No jornal semanário português Expresso, quase como curiosidade de rodapé, lemos uma notícia surpreendente: o Banco de Portugal tem a 16ª maior reserva de ouro do mundo. Um detalhe. Mas é justamente nele que está o nervo desta história.
O país luso que ainda se debate com serviços públicos fragilizados, dívida crónica e salários magros, é o mesmo país luso que dorme sobre um tesouro de 382 toneladas de ouro? Esse.
Portugal é um país excepcional, mas podia ser bastante melhor. O brilho desse ouro poderia ajudar, por que não se vê nas ruas, nem nas escolas, nem nos hospitais — está trancado em cofres, rendendo lucros silenciosos à máquina financeira do Estado.
Este ano, esse ouro deu um “bónus” de 8 mil milhões ao banco central. Um presente do acaso, dirão alguns.
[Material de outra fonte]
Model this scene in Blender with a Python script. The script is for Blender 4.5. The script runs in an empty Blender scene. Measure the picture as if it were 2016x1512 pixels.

Mas o acaso, como se sabe, é quase sempre um cálculo bem feito.
Por questões europeia Este ouro não será vendido. Nem investido diretamente em políticas públicas. Ele cumpre um papel simbólico: lastro de credibilidade. Uma espécie de talismã monetário. E no entanto, há algo desconcertante nessa geometria: um país que guarda com zelo um metal precioso, mas hesita em tratar como preciosos os seus cidadãos.
Talvez o detalhe revele o dilema: confiamos mais no valor acumulado do que no valor que podemos criar. Mais no que brilha parado, do que no que se move em carne viva.
O ouro continua onde está. Mas a pergunta fica: para que serve um tesouro nacional que nunca se transforma em bem comum?
Vendê-lo, no entanto, não está em cima da mesa. Parte dele está comprometido com o Eurosistema, outra parte cumpre a função simbólica de lastro de credibilidade. É uma reserva que não se toca porque o gesto de vender seria visto como fraqueza, e não como solução. O ouro não gera empregos, nem paga salários, mas mantém o país bem visto nas planilhas do BCE. É o ativo que todos veneram, mas ninguém ousa mobilizar. Talvez por isso brilhe tanto: porque nunca chega a ser usado.